Employers now enjoy greater control of their own e-mail systems thanks to an early Christmas present from the National Labor Relations Board (NLRB).

The Dec. 17 decision should put a crimp in labor union organizing campaigns because it allows employers to restrict employee access to corporate e-mail systems for non-business purposes. The decision overturns the NLRB’s 2014 ruling in Purple Communications, which held that employer bans on employee use of company e-mail for union activities were presumed to be invalid.

The Purple decision had rankled many employers and was considered one of the landmark Obama-era decisions made by the NLRB to advance a pro-union agenda by making it easier for unions to organize workforces. The U.S. Chamber of Commerce and other employer groups had argued for reversal of Purple since it was first adopted.

The new decision involving Las Vegas casino operator Caesars Entertainment Corp. comes on the heels of the board’s thorough revision of its “Ambush” election rules, which also were adopted during the Obama administration and were designed to ease the way for union organizers.

The recent decision involves Caesar Entertainment’s central facility, which includes several common areas where employees are allowed to solicit and distribute non-work-related communications. The company’s handbook, which all employees were required to sign, contained a “Computer Usage” provision banning the use of the company’s IT systems for various purposes, including sharing confidential information, sending chain letters, soliciting for personal gain or advancing personal views, visiting inappropriate websites, and excessive use of personal email.”

An administrative law judge initially ruled that Caesars had violated the National Labor Relations Act (NLRA) because the prohibition against employees sending “chain letters or other forms of non-business information” also could impinge on their right to discuss wages and working conditions.

When the ALJ’s decision was appealed to the board, it disagreed. Its Caesars ruling reinstates an NLRB 2007 decision which held that because a corporate e-mail system is the employer’s property, an employer may ban all non-business e-mail communications, including communications protected by the NLRA.

The board explained that the Purple decision placed too little weight on the employer’s property rights in their IT resources and overstated the importance of those resources in protected activities.

“In the typical workplace, oral solicitation and face-to-face literature distribution provide more than ‘adequate avenues of communication’,” the current board pointed out. “Employees have no statutory right to use employer equipment, including IT resources.” It added that an exception exists when company e-mail is “the only reasonable means for employees to communicate with one another.”

The NLRB also noted that in an era marked by the prevalence of smartphones, personal e-mail and social media, “an employer does not violate the [NLRA] by restricting the non-business use of its IT resources absent proof that employees would otherwise be deprived of any reasonable means of communicating with each other or proof of discrimination.”

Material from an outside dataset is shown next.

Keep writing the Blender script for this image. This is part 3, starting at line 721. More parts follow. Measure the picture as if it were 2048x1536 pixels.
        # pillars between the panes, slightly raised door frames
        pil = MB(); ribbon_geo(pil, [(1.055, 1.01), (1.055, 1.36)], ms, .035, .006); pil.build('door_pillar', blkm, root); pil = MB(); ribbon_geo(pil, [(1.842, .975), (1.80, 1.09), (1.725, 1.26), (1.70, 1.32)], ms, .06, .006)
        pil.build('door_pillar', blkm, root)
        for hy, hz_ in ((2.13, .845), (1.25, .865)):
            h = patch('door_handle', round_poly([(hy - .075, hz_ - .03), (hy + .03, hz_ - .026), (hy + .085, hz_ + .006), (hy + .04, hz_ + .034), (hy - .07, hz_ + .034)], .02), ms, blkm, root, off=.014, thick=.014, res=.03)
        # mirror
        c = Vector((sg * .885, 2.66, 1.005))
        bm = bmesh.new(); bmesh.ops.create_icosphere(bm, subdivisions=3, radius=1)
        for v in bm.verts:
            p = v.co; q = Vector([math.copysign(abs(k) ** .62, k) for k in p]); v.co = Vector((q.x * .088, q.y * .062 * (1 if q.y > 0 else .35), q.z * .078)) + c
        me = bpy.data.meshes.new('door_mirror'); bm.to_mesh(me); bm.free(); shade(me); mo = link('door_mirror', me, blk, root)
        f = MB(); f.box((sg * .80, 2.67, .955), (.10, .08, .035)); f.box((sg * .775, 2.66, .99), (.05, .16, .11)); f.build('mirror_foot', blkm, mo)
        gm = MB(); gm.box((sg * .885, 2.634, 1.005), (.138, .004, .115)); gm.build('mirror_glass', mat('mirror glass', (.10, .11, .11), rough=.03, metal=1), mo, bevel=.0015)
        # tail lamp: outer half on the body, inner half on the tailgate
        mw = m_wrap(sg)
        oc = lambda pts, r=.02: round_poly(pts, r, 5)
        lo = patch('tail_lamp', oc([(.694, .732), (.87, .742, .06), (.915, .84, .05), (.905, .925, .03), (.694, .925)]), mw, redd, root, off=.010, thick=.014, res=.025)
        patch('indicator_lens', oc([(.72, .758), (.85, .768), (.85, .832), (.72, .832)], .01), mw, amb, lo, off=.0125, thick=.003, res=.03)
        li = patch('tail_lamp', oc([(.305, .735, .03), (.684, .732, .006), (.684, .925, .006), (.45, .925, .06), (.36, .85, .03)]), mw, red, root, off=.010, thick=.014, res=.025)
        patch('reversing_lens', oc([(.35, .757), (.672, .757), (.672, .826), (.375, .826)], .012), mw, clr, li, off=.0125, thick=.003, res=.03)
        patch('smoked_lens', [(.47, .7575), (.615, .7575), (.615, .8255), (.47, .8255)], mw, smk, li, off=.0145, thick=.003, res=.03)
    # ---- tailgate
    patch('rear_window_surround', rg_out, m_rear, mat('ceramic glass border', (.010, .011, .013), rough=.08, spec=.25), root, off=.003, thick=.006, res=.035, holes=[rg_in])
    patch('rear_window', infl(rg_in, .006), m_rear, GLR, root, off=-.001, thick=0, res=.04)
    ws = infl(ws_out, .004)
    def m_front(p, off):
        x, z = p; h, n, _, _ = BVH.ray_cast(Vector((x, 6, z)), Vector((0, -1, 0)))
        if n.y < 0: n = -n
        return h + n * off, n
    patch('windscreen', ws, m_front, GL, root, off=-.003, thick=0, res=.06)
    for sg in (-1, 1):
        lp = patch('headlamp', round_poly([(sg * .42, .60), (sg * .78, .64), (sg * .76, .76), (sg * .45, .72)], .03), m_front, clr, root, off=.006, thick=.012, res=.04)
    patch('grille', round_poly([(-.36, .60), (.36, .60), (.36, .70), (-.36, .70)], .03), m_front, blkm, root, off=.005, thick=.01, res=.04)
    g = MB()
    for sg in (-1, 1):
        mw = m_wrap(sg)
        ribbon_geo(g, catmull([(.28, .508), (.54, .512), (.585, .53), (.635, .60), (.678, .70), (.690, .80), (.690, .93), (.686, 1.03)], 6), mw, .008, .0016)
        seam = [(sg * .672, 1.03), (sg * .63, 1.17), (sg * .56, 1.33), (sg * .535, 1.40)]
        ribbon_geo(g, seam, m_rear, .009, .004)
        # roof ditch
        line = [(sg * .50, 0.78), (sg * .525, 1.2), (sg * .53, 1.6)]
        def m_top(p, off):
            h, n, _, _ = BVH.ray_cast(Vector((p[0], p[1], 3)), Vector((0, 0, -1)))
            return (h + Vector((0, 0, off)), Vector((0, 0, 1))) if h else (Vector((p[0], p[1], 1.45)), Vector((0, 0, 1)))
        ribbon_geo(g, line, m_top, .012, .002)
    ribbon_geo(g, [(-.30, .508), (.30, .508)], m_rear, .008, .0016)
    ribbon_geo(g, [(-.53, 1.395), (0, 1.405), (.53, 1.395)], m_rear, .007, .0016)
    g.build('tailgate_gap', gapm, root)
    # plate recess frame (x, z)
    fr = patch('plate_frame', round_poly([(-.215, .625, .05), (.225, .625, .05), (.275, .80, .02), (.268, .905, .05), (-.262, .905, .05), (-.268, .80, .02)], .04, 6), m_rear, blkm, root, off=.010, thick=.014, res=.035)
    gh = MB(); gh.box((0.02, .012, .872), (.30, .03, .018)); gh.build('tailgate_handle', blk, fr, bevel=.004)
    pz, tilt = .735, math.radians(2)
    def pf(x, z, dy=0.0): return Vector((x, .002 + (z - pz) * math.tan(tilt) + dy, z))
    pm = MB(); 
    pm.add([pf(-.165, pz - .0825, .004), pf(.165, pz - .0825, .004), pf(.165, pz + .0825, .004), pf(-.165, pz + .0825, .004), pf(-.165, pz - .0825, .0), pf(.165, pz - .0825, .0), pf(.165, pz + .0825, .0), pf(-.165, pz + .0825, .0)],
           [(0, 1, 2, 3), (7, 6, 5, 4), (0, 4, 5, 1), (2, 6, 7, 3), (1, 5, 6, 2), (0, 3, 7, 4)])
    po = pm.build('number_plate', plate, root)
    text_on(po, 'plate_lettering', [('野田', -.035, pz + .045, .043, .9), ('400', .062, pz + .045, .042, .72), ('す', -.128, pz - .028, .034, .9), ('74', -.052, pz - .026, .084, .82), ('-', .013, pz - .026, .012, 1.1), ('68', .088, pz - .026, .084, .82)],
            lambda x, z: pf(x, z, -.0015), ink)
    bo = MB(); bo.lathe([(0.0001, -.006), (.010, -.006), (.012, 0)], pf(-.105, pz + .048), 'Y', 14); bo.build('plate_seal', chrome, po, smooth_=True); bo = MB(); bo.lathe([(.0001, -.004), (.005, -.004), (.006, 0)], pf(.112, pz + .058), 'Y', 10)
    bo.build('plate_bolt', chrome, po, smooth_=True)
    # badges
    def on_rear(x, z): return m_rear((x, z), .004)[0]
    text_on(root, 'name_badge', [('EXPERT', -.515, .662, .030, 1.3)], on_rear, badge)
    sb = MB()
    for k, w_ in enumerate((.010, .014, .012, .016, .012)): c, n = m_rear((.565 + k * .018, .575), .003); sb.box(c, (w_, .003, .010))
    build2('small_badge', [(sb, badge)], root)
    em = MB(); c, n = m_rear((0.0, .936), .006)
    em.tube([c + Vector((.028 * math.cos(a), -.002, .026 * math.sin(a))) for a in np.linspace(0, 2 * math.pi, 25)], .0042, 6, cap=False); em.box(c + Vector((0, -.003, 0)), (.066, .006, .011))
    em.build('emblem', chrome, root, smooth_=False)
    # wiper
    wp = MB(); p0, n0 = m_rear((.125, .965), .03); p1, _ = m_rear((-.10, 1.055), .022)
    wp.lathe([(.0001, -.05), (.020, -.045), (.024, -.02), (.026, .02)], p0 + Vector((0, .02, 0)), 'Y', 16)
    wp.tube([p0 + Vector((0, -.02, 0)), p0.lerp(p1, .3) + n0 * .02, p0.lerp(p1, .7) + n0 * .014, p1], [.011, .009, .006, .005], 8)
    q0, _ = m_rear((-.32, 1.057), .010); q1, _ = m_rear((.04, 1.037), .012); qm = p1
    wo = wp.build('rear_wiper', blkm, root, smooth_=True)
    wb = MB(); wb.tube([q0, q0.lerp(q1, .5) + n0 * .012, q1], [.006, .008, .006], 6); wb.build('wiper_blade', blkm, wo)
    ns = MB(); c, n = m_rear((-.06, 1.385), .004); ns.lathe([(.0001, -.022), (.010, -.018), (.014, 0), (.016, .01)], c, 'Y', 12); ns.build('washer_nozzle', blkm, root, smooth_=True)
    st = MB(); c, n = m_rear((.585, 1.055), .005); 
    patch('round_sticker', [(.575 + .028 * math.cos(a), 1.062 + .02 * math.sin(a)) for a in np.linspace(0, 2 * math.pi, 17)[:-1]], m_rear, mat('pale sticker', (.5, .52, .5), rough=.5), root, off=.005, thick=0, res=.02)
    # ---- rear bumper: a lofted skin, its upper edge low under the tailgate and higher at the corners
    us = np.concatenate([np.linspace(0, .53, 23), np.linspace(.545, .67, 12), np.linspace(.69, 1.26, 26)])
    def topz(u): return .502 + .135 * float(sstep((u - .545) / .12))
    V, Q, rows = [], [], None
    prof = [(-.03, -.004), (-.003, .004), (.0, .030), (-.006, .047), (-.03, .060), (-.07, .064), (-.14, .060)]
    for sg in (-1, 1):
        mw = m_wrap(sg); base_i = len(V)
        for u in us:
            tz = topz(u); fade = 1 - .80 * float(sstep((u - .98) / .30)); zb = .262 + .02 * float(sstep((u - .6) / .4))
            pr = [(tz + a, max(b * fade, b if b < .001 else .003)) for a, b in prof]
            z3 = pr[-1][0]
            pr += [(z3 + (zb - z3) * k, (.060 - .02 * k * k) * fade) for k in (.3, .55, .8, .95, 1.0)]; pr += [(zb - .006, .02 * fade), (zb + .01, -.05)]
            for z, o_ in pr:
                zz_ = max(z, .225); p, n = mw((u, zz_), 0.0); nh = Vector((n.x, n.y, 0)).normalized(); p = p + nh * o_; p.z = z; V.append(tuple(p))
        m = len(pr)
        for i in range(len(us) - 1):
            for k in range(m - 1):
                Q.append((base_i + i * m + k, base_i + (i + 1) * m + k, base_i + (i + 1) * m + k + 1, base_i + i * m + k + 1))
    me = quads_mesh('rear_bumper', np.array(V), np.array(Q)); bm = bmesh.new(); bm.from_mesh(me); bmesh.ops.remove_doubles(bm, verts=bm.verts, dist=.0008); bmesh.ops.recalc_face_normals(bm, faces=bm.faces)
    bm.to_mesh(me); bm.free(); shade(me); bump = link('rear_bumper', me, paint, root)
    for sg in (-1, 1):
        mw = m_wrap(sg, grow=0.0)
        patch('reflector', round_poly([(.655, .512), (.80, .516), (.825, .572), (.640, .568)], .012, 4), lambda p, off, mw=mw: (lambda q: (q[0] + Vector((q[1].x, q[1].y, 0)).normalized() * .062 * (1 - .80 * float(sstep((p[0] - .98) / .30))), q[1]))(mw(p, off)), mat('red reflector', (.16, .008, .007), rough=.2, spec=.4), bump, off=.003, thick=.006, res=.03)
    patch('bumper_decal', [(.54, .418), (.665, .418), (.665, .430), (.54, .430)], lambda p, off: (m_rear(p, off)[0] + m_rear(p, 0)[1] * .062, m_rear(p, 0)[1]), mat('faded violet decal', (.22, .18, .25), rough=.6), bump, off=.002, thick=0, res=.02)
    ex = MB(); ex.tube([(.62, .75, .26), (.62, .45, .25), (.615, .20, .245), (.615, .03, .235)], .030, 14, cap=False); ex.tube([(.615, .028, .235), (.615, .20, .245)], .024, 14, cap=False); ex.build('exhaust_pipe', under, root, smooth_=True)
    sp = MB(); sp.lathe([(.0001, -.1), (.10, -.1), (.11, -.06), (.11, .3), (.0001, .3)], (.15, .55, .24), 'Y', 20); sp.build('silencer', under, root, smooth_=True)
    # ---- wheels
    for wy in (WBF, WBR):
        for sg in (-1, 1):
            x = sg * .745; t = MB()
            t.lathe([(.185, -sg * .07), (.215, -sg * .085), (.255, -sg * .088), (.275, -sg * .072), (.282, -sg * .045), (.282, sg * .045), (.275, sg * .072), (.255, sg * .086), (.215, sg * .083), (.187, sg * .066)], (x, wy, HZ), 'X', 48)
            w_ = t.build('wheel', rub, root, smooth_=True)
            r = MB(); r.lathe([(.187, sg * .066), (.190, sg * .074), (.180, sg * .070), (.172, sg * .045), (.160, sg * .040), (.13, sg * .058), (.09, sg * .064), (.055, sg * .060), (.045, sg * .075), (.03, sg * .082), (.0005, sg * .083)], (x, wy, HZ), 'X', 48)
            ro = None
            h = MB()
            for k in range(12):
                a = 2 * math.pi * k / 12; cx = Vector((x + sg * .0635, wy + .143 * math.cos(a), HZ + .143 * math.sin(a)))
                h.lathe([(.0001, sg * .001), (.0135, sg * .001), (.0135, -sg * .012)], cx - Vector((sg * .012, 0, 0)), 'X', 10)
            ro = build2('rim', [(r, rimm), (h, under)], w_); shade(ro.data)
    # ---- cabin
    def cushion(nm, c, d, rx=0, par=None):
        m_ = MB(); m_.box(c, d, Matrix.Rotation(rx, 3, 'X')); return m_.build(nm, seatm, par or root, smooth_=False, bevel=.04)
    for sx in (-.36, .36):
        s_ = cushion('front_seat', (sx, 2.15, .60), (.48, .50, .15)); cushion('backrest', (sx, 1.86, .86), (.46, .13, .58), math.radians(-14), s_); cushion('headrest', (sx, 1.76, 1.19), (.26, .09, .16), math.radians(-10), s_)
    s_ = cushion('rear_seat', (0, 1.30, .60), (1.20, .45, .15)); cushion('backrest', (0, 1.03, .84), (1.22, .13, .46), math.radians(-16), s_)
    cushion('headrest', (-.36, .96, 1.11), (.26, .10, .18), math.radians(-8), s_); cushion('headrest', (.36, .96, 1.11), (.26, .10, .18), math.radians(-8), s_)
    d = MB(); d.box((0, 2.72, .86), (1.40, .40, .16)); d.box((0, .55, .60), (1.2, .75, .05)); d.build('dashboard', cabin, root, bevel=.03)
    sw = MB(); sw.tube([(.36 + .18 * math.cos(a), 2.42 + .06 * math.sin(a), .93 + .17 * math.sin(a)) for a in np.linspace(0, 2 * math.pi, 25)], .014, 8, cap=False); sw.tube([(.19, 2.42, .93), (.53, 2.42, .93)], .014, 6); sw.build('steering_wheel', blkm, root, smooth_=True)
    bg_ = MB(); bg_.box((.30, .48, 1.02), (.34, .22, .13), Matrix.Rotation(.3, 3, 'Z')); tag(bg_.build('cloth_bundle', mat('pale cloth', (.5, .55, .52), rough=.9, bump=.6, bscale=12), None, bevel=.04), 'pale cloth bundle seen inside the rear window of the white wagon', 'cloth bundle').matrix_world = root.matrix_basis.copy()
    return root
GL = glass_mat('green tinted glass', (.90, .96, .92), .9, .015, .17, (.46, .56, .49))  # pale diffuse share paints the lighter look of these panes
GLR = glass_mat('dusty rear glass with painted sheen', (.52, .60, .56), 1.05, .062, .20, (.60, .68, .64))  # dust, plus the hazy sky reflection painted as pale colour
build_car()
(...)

Attorney Meredith C. Shoop of the law firm of Littler Mendelson, warns that, “spotty enforcement of a ‘business only’ rule may still result in employees having the right to discuss union organizing activities over company communication systems. That is, employers who allow employees to discuss birthday parties, sporting events and other non-work matters via company e-mail or other company-owned electronic messaging system will not be able to prohibit discussions of union-related matters.”

In light of the Caesars decision, she recommends that employers consider whether they are capable of enforcing a blanket “work use only” policy, and whether they are willing to carry through by doing so.

Attorney Michael D. Carrouth of the Fisher Phillips law firm urges employers to evaluate their current work rules and make sure that any needed and justified limits on the use of company equipment, including IT systems and e-mails, are sufficiently and clearly documented.

He adds that this evaluation also should include a review of how any restrictions on the use of company equipment impact employee communications do not create conflicts with discriminatory limits on such prohibitions for activities protected under the NLRA.